What is Merchant Processing: Pros, Cons, and How to Choose

FOR ANY BUSINESS OWNER, PERHAPS THE MOST CONFUSING ASPECT OF THEIR BUSINESS IS DECIDING HOW TO ACCEPT CREDIT CARDS AND OTHER FORMS OF ELECTRONIC PAYMENT.

 

You’ve likely heard the term “Merchant Processor” before; these are organizations that provide equipment, services, and funding that allow your business to accept credit card payments. There are THOUSANDS of merchant processing sales organizations out there, and it can very difficult to differentiate or choose just one. Let’s talk about how to find one that suits the needs of your business.

What is a merchant processor?

 

A merchant processor is usually referred to as a credit card processor, or a merchant bank. They provide services to small and medium sized businesses. The processing banks certify and share risk with processors, also often referred to as “Independent Sales Organizations” (ISO), who each in-turn employ thousands of Sales Agents to act as “dealers” of their services. The largest number of processors are owned by First Data, or any of a number of other large credit card processing companies; e.g. Global, Worldpay, etc. Each processor offers slightly different services and pricing, so finding one that fits your business is important. It is also imperative to know the organization you’re working with has a direct connection to the processing bank.

Benefits of a merchant processor

First, think about how a merchant processor works and what they can do for your business. Some of the obvious benefits of using a merchant processor include:

• Flexibility – You can work with the merchant processor to ensure you have the required hardware, payment processing tools, and software to process credit card payments. The processor can set the overall program and help you implement it.

• Control – Since the merchant processor has your back and will do everything for you, you have more control over the final product. A merchant processor will oversee the entire program to make sure everything goes smoothly, including audit rights, approval processes, and timely funding.
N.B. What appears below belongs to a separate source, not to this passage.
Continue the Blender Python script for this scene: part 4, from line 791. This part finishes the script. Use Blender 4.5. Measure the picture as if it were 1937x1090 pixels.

• Transparency – With a good processor, you can know exactly what is going on with your program and pricing at all times.

Cons of a merchant processor

While many consider it a necessary evil, it is necessary to provide both credit card processing services and other electronic payment services (Apple Pay, Google Pay, etc.) to their customers. Here are some of the cons you may experience by choosing the wrong processor:

• Cost – With each of these various card and payment types there are inherent costs to the business owner. That can be a huge upfront cost for equipment, in addition to the ongoing costs associated with different payment types. The average small to mid-size business spends 3-4% of their credit card sales on fees associated with card issuers and processors, so it makes sense to use a processor that has good, reliable pricing.

• Limited Scope – Another consideration is location and type of business. Most processors don’t operate in as many markets as you may expect or may not provide services that cater to your risk profile or preferred payment method, so it’s a good idea to pick one that options to suit your current AND future business needs. Do they offer cloud reporting or full point-of-sale systems and online payment gateways?

• Long-term Contracts – Finally, many providers require binding, long-term contracts that leave business owners without the opportunity to make a change if they are dissatisfied with the service.

How to choose a merchant processor

Here are a few questions to ask yourself before hiring a merchant processor:

1. What payment options do you have for your business? You should look at the processors that are specialized for different types of businesses. For example, businesses that sell products at brick-and-mortar stores, or have a higher-than-average-risk profile (for example, non-federal contractors) would likely benefit from a processor that specializes in payments for retail vendors.

2. How much would you like your payments processed? I know, it seems like you’d like to be paid as soon as your customer actually pays for the product, but the reality is that some payment methods require a few extra days of processing time. Does your processor offer next-day funding?

3. Do you have to sign your life away on a 3-yr contract with a Liquid Damages clause or Early Termination Fee (ETF)?

4. Is the pricing reasonable; both upfront and ongoing? Is it consistent and transparent when you read your statements?

5. Is the customer service efficient, reliable, and friendly?

6.Lastly, is your business being provided the latest technology for your payment processing and reporting needs in order for you to compete in today’s market?